▸ **Instructions for the task**: Print exactly the lines below between the line containing "What Blender Python" and the line containing "COL = S.collection", counting both of those lines. Leave pictures out.

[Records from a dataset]
## start

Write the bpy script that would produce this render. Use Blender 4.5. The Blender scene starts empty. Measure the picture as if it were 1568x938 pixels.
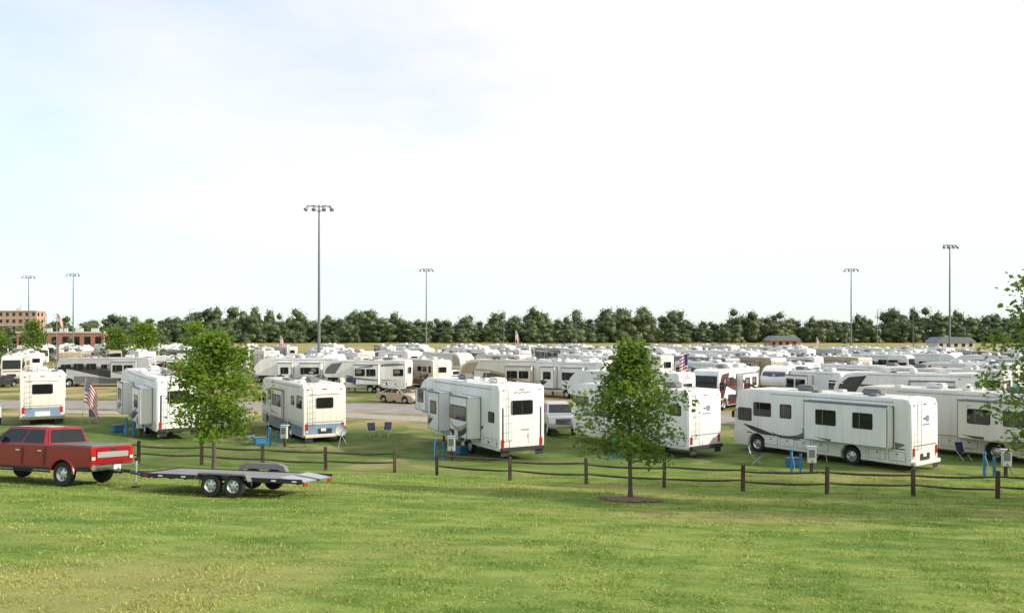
import bpy, bmesh, math, random
import numpy as np
from mathutils import Vector, Matrix
random.seed(7); np.random.seed(7)
scn=bpy.context.scene
R=math.radians
CAMH=7.0
# ---------------------------------------------------------------- materials
MATS={}
def ntree(name):
    m=bpy.data.materials.new(name); m.use_nodes=True
    nt=m.node_tree; b=nt.nodes['Principled BSDF']
    MATS[name]=m
    return m,nt,b
def N(nt,t,**k):
    n=nt.nodes.new(t)
    for a,v in k.items(): setattr(n,a,v)
    return n
def noise(nt,vec,scale,detail=4,rough=.55,lac=2.0):
    n=N(nt,'ShaderNodeTexNoise'); n.inputs['Scale'].default_value=scale
    n.inputs['Detail'].default_value=detail; n.inputs['Roughness'].default_value=rough
    if vec is not None: nt.links.new(vec,n.inputs['Vector'])
    return n.outputs['Fac']
def ramp(nt,fac,a,b,va=0.,vb=1.):
    n=N(nt,'ShaderNodeMapRange'); n.clamp=True
    n.inputs[1].default_value=a;n.inputs[2].default_value=b;n.inputs[3].default_value=va;n.inputs[4].default_value=vb
    nt.links.new(fac,n.inputs[0]); return n.outputs[0]
def mix(nt,fac,a,b,bt='MIX'):
    n=N(nt,'ShaderNodeMix'); n.data_type='RGBA'; n.blend_type=bt
    for sock,v in ((n.inputs[0],fac),(n.inputs[6],a),(n.inputs[7],b)):
        if isinstance(v,(int,float)): sock.default_value=v
        elif isinstance(v,tuple): sock.default_value=(*v,1) if len(v)==3 else v
        else: nt.links.new(v,sock)
    return n.outputs[2]
def math_(nt,op,a,b):
    n=N(nt,'ShaderNodeMath'); n.operation=op
    for s,v in ((n.inputs[0],a),(n.inputs[1],b)):
        if isinstance(v,(int,float)): s.default_value=v
        else: nt.links.new(v,s)
    return n.outputs[0]
def pm(name,col,rough=.5,metal=0.,var=.12,scale=3.,coat=0.,bump=0.,stretch=None,grime=0.):
    m,nt,b=ntree(name)
    tc=N(nt,'ShaderNodeTexCoord'); vec=tc.outputs['Object']; v0=vec
    if stretch:
        mp=N(nt,'ShaderNodeMapping'); mp.inputs['Scale'].default_value=stretch
        nt.links.new(vec,mp.inputs[0]); vec=mp.outputs[0]
    f=noise(nt,vec,scale,3)
    lo=tuple(c*(1-var) for c in col); hi=tuple(min(1,c*(1+var*.6)) for c in col)
    c=mix(nt,ramp(nt,f,.3,.7),lo,hi)
    if grime>0:  # road dirt low on the panels and thin rain streaks
        sx=N(nt,'ShaderNodeSeparateXYZ'); nt.links.new(v0,sx.inputs[0])
        mp2=N(nt,'ShaderNodeMapping'); mp2.inputs['Scale'].default_value=(9,9,.35); nt.links.new(v0,mp2.inputs[0])
        st=ramp(nt,noise(nt,mp2.outputs[0],1.,2),.52,.75,0,grime)
        low=ramp(nt,sx.outputs['Z'],.3,1.3,grime*.8,0)
        c=mix(nt,math_(nt,'ADD',st,low),c,(.42,.37,.30))
    nt.links.new(c,b.inputs['Base Color'])
    b.inputs['Roughness'].default_value=rough; b.inputs['Metallic'].default_value=metal
    b.inputs['Coat Weight'].default_value=coat; b.inputs['Coat Roughness'].default_value=.08
    if bump>0:
        bp=N(nt,'ShaderNodeBump'); bp.inputs['Strength'].default_value=bump; bp.inputs['Distance'].default_value=.02
        nt.links.new(noise(nt,vec,scale*6,3),bp.inputs['Height']); nt.links.new(bp.outputs[0],b.inputs['Normal'])
    return m
WHITE=pm('fiberglass_white',(.78,.78,.77),.36,var=.10,scale=1.2,coat=.1,stretch=(1,1,.25),grime=.30)
CREAM=pm('fiberglass_cream',(.70,.67,.60),.38,var=.10,scale=1.2,coat=.1,stretch=(1,1,.25),grime=.30)
LGREY=pm('fiberglass_grey',(.44,.45,.46),.35,var=.08,scale=1.2,coat=.2)
TANB=pm('fiberglass_tan',(.40,.32,.22),.35,var=.08,scale=1.2,coat=.2)
MAROON=pm('paint_maroon',(.13,.02,.025),.25,var=.1,coat=.5)
NAVY=pm('paint_navy',(.03,.05,.13),.25,var=.1,coat=.5)
SBLUE=pm('paint_steel_blue',(.20,.28,.38),.3,var=.1,coat=.3)
CHAR=pm('paint_charcoal',(.035,.035,.04),.3,var=.15,coat=.4)
BROWN=pm('paint_brown',(.11,.07,.045),.3,var=.1,coat=.4)
GOLD=pm('paint_champagne',(.50,.38,.24),.3,metal=.3,var=.05,coat=.4)
GREYP=pm('paint_grey_stripe',(.14,.15,.16),.3,var=.08,coat=.3)
RED=pm('paint_red',(.26,.003,.010),.3,metal=0.,var=.08,coat=.6)
SILVER=pm('paint_silver',(.5,.51,.53),.28,metal=.5,var=.05,coat=.5)
ROOF=pm('rv_roof_membrane',(.62,.62,.60),.7,var=.25,scale=2.)
PLAST=pm('plastic_white',(.7,.7,.68),.5,var=.08)
PGREY=pm('plastic_grey',(.18,.18,.18),.55,var=.1)
BLACK=pm('black_rubber_trim',(.02,.02,.02),.6,var=.3)
TYRE=pm('tyre_rubber',(.022,.022,.023),.85,var=.3,scale=9)
CHROME=pm('chrome',(.72,.72,.74),.18,metal=1.,var=.04)
ALU=pm('brushed_aluminium',(.6,.6,.6),.38,metal=.9,var=.08)
GLASS=pm('tinted_glass',(.012,.014,.016),.06,var=.2,coat=.0)
BLIND=pm('window_blind',(.20,.19,.17),.5,var=.1)
TLRED=pm('tail_light_red',(.42,.015,.012),.2,var=.1,coat=.6)
AMBER=pm('amber_marker',(.7,.22,.02),.25,var=.1)
HEADL=pm('headlight_lens',(.7,.72,.74),.1,var=.05,coat=.8)
FWOOD=pm('weathered_fence_wood',(.085,.058,.045),.85,var=.5,scale=6,bump=.5,stretch=(1,1,.3))
DECKW=pm('trailer_deck_wood',(.27,.265,.27),.85,var=.35,scale=5,bump=.4,stretch=(.15,4,1))
TRAILB=pm('trailer_black_paint',(.018,.018,.02),.45,var=.2)
POLE=pm('galvanised_steel',(.17,.18,.18),.55,metal=.4,var=.12,scale=.6)
LAMPM=pm('floodlight_housing',(.26,.28,.29),.45,metal=.3,var=.1)
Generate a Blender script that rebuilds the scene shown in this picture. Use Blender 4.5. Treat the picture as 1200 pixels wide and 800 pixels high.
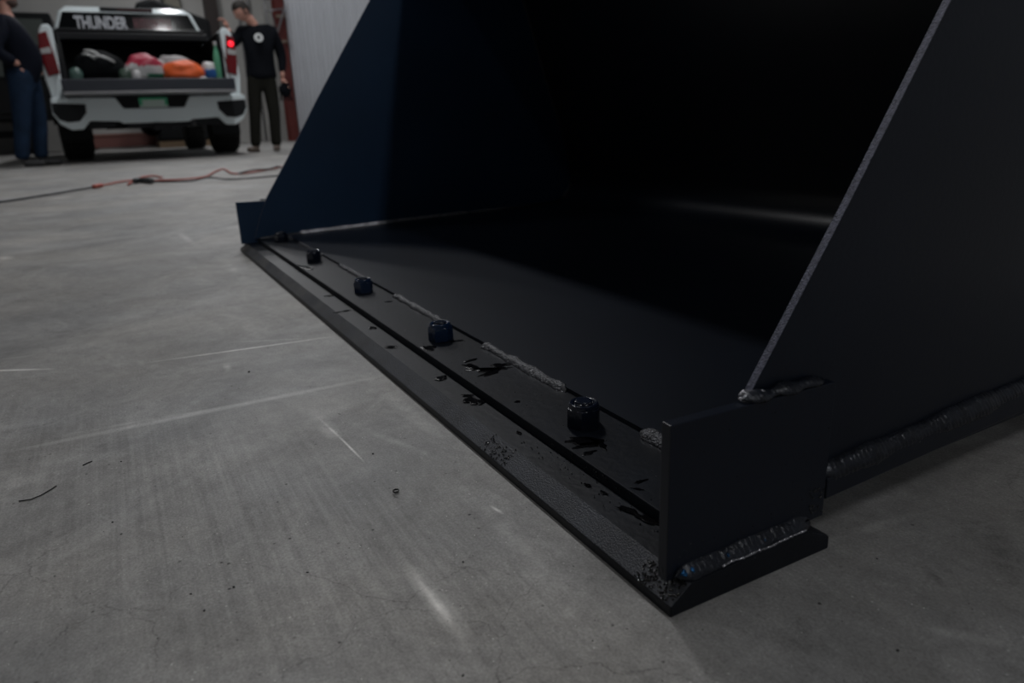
import bpy, bmesh, math, random
from mathutils import Vector, Matrix, noise
from math import sin, cos, pi, radians
random.seed(7)
S = bpy.context.scene
for o in list(bpy.data.objects): bpy.data.objects.remove(o)

# ------------------------------------------------------------------ camera
YAW, PIT, ROL, FPX = 2.65400938, 0.29994477, -0.03966871, 840.82
CAM = Vector((0.26884446, -0.23949078, 0.28000342))
def basis():
    cy, sy, cp, sp = cos(YAW), sin(YAW), cos(PIT), sin(PIT)
    F = Vector((cy*cp, sy*cp, -sp)); r0 = Vector((sy, -cy, 0)); u0 = r0.cross(F)
    cr, sr = cos(ROL), sin(ROL)
    return cr*r0+sr*u0, -sr*r0+cr*u0, F
CR, CU, CF = basis()
cd = bpy.data.cameras.new('camera'); cam = bpy.data.objects.new('camera', cd)
S.collection.objects.link(cam); S.camera = cam
M = Matrix((CR, CU, -CF)).transposed().to_4x4(); M.translation = CAM; cam.matrix_world = M
cd.sensor_width = 36; cd.lens = 36*FPX/1200; cd.clip_start = 0.01; cd.clip_end = 100
cd.dof.use_dof = True; cd.dof.focus_distance = 0.60; cd.dof.aperture_fstop = 7.5
def on(u, v, axis, val):                      # point of the plane axis=val seen at pixel (u, v)
    d = CF + CR*((u-600)/FPX) - CU*((v-400)/FPX)
    return CAM + d*((val-CAM[axis])/d[axis])

# ------------------------------------------------------------------ world, lamps, exposure
W = bpy.data.worlds.new('world'); S.world = W; W.use_nodes = True
W.node_tree.nodes['Background'].inputs[0].default_value = (.45, .5, .6, 1)
W.node_tree.nodes['Background'].inputs[1].default_value = 0.02
S.view_settings.view_transform = 'Standard'; S.view_settings.look = 'None'
S.view_settings.gamma = 1; S.view_settings.use_curve_mapping = False
S.view_settings.exposure = 0.12
LAMP_POWER = 46.0
LAMP_Z = 5.0
LAMPS = [(-15.4, 1.3), (-11.8, 1.3), (-8.2, 1.3), (-4.6, 1.3), (-1.0, 1.3), (2.6, 1.3), (-4.0, -2.3), (-.4, -2.3), (6.0, 1.3)]  # unseen additions at the end: dim pair for the bend highlight, then a fill lamp
for k, (lx, ly) in enumerate(LAMPS):
    ld = bpy.data.lights.new('ceiling_lamp_light', 'AREA'); ld.shape = 'RECTANGLE'; ld.size = 1.2; ld.size_y = .22
    ld.energy = LAMP_POWER*(1, 1, 1.15, 1.6, .15, .50, .50, .22, .7)[k]; ld.color = (.985, .985, 1.0)
    lo = bpy.data.objects.new('ceiling_lamp_light', ld); lo.location = (lx, ly, LAMP_Z-.075)
    S.collection.objects.link(lo)

# ------------------------------------------------------------------ helpers
C = S.collection
def link(o, parent=None):
    C.objects.link(o)
    if parent is not None: o.parent = parent
    return o
def props(o, label=None, cat=None, group=None, kind=None):
    if label: o['label'] = label
    if cat: o['category'] = cat
    if group: o['group'] = group
    if kind: o['kind'] = kind
    return o
def obj(name, bm, mats, parent=None, smooth=False, bevel=0, seg=2, sub=0, autos=None):
    me = bpy.data.meshes.new(name)
    bmesh.ops.recalc_face_normals(bm, faces=bm.faces[:])
    bm.to_mesh(me); bm.free()
    for m in (mats if isinstance(mats, (list, tuple)) else [mats]): me.materials.append(m)
    if smooth:
        for p in me.polygons: p.use_smooth = True
    o = link(bpy.data.objects.new(name, me), parent)
    if autos:
        for p in me.polygons: p.use_smooth = True
        me.set_sharp_from_angle(angle=radians(autos))
    if bevel:
        b = o.modifiers.new('bevel', 'BEVEL'); b.width = bevel; b.segments = seg; b.limit_method = 'ANGLE'; b.angle_limit = radians(35)
    if sub:
        s = o.modifiers.new('sub', 'SUBSURF'); s.levels = sub; s.render_levels = sub
    return o
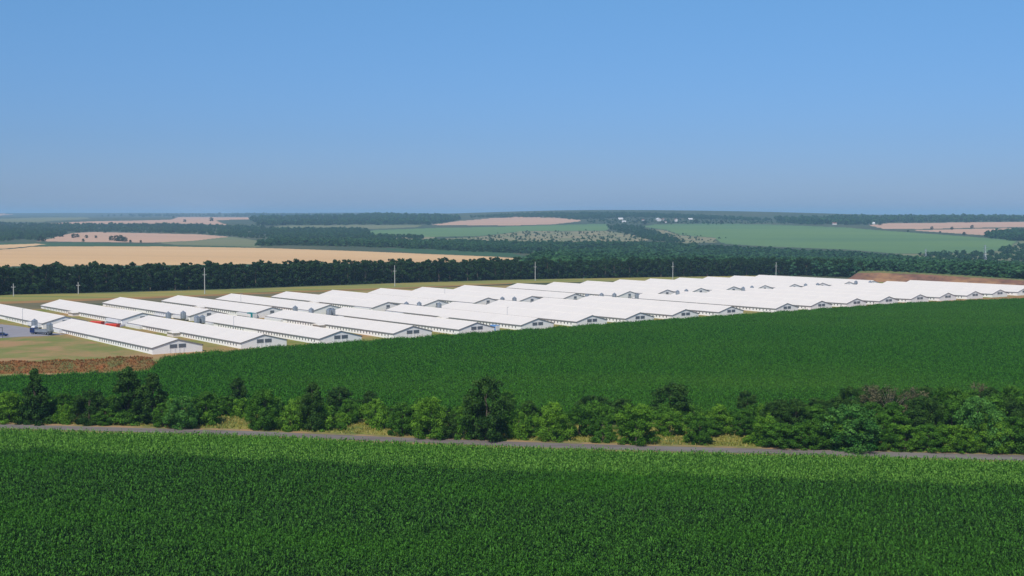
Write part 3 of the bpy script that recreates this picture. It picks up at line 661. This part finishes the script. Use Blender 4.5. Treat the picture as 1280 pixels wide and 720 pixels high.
# ------------------------------------------------------------------ vehicles and small things of the yard
def wheels(o, xs, ys, r=.5, w=.3):
    b = MB(); b.tube((-w/2, 0, 0), (w/2, 0, 0), r, r, 14); me = b.mesh('tyre', M['tyre']); b = MB(); b.tube((-w/2-.02, 0, 0), (w/2+.02, 0, 0), r*.5, r*.5, 10); rm = b.mesh('rim', M['steel'])
    for x in xs:
        for y in ys:
            e = bpy.data.objects.new('wheel', me); link(e, o); e.location = (x, y, r); link(bpy.data.objects.new('rim', rm), e)
def truck(px, by, rz):
    x, y, z = un(px, by); o = empty('lorry', (x, y, zn(x)+.1), rz); tag(o, 'blue cabbed lorry with a pale grey load bed on the yard at the left', 'lorry')
    b = MB(); b.prism([(-1.2, .7), (1.2, .7), (1.2, 2.35), (.95, 2.75), (-.95, 2.75), (-1.2, 2.35)], 3.0, 5.2); b.build('cab', M['blue'], o)
    b = MB(); b.box(-1.0, 1.0, 3.0, 4.7, 2.76, 3.25); b.prism([(-.9, 3.25), (.9, 3.25), (.6, 3.45), (-.6, 3.45)], 3.1, 4.4); b.build('roof_spoiler', M['white'], o)
    b = MB(); b.box(-1.0, 1.0, 5.19, 5.24, 1.7, 2.5); b.build('windscreen', M['glass'], o)
    for s in (-1, 1):
        b = MB(); b.box(s*1.21-.02, s*1.21+.02, 3.7, 4.8, 1.75, 2.4); b.build('side_window', M['glass'], o)
        b = MB(); b.box(s*.8-.2, s*.8+.2, 5.19, 5.26, .9, 1.15); b.build('headlight', M['white'], o)
    b = MB(); b.box(-.5, .5, -4.4, 5.0, .55, .8); b.build('chassis', M['steeldark'], o)
    b = MB(); b.box(-1.25, 1.25, -4.6, 2.8, 1.05, 1.2)
    for s in (-1, 1): b.box(s*1.2-.05, s*1.2+.05, -4.6, 2.8, 1.2, 2.1)
    b.box(-1.2, 1.2, -4.6, -4.5, 1.2, 2.1); b.box(-1.2, 1.2, 2.7, 2.8, 1.2, 2.4)
    for k in range(6): b.box(-1.3, 1.3, -4.3+k*1.35, -4.2+k*1.35, 1.1, 2.0) if False else b.box(-1.28, -1.24, -4.3+k*1.35, -4.2+k*1.35, 1.1, 2.1)
    b.build('load_bed', M['steel'], o)
    wheels(o, (-1.0, 1.0), (4.1, -2.4, -3.6))
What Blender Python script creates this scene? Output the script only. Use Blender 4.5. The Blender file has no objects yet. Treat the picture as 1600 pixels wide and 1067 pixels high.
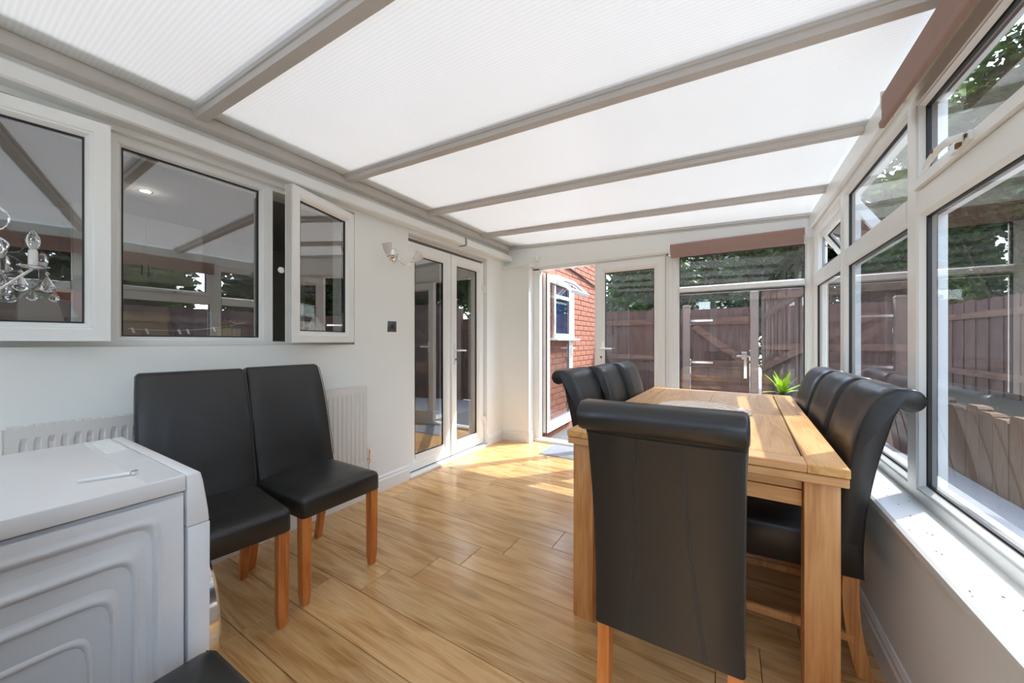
import bpy, bmesh, math, random
from mathutils import Vector, Matrix, Euler
R = math.radians
random.seed(7)
S = bpy.context.scene
COL = S.collection

# ------------------------------------------------------------ camera, world, sun, exposure
cam_d = bpy.data.cameras.new('camera')
cam_d.sensor_width = 36.0
cam_d.lens = 565.0 / 1600.0 * 36.0
cam_d.clip_start = 0.02
cam = bpy.data.objects.new('camera', cam_d)
COL.objects.link(cam)
cam.location = (0, 0, 1.15)
cam.rotation_euler = (R(90), 0, math.atan(340 / 565.0))
S.camera = cam

W = bpy.data.worlds.new('sky'); S.world = W
W.use_nodes = True
wn = W.node_tree
for n in list(wn.nodes): wn.nodes.remove(n)
sky = wn.nodes.new('ShaderNodeTexSky'); sky.sky_type = 'NISHITA'
sky.sun_disc = False; sky.sun_elevation = R(50); sky.sun_rotation = math.atan2(.53, .65)
bg = wn.nodes.new('ShaderNodeBackground'); bg.inputs['Strength'].default_value = .95
wo = wn.nodes.new('ShaderNodeOutputWorld')
hz = wn.nodes.new('ShaderNodeHueSaturation'); hz.inputs['Saturation'].default_value = .74
wn.links.new(sky.outputs[0], hz.inputs['Color']); wn.links.new(hz.outputs[0], bg.inputs[0]); wn.links.new(bg.outputs[0], wo.inputs[0])

sun_d = bpy.data.lights.new('sun', 'SUN'); sun_d.energy = 4.8; sun_d.angle = R(0.53)
sun_d.color = (1.0, .96, .90)
sun = bpy.data.objects.new('sun', sun_d); COL.objects.link(sun)
sun.rotation_euler = Vector((.53, .65, 1.0)).to_track_quat('Z', 'Y').to_euler()
sun.location = (5, 6, 9)

S.view_settings.view_transform = 'Standard'
S.view_settings.look = 'None'
S.view_settings.gamma = 1.0
S.view_settings.use_curve_mapping = False
S.view_settings.exposure = 0.60
S.cycles.use_denoising = True
S.cycles.max_bounces = 14
S.cycles.diffuse_bounces = 10
S.cycles.glossy_bounces = 5
S.cycles.transparent_max_bounces = 24
S.cycles.sample_clamp_indirect = 12

# ------------------------------------------------------------ materials
def nt(name):
    m = bpy.data.materials.new(name); m.use_nodes = True
    t = m.node_tree
    for n in list(t.nodes): t.nodes.remove(n)
    o = t.nodes.new('ShaderNodeOutputMaterial')
    return m, t, o
def N(t, typ, **kw):
    n = t.nodes.new(typ)
    for k, v in kw.items():
        if k.startswith('i_'):
            key = k[2:].replace('_', ' ')
            n.inputs[key].default_value = v
        else: setattr(n, k, v)
    return n
def c4(c): return (c[0], c[1], c[2], 1)
def srgb(r, g, b):
    f = lambda v: (v / 255 / 12.92) if v / 255 <= .04045 else ((v / 255 + .055) / 1.055) ** 2.4
    return (f(r), f(g), f(b))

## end

▸ **Finished answer**:
What Blender Python script creates this scene? Output the script only. Use Blender 4.5. The Blender file has no objects yet. Treat the picture as 1600 pixels wide and 1067 pixels high.
import bpy, bmesh, math, random
from mathutils import Vector, Matrix, Euler
R = math.radians
random.seed(7)
S = bpy.context.scene
COL = S.collection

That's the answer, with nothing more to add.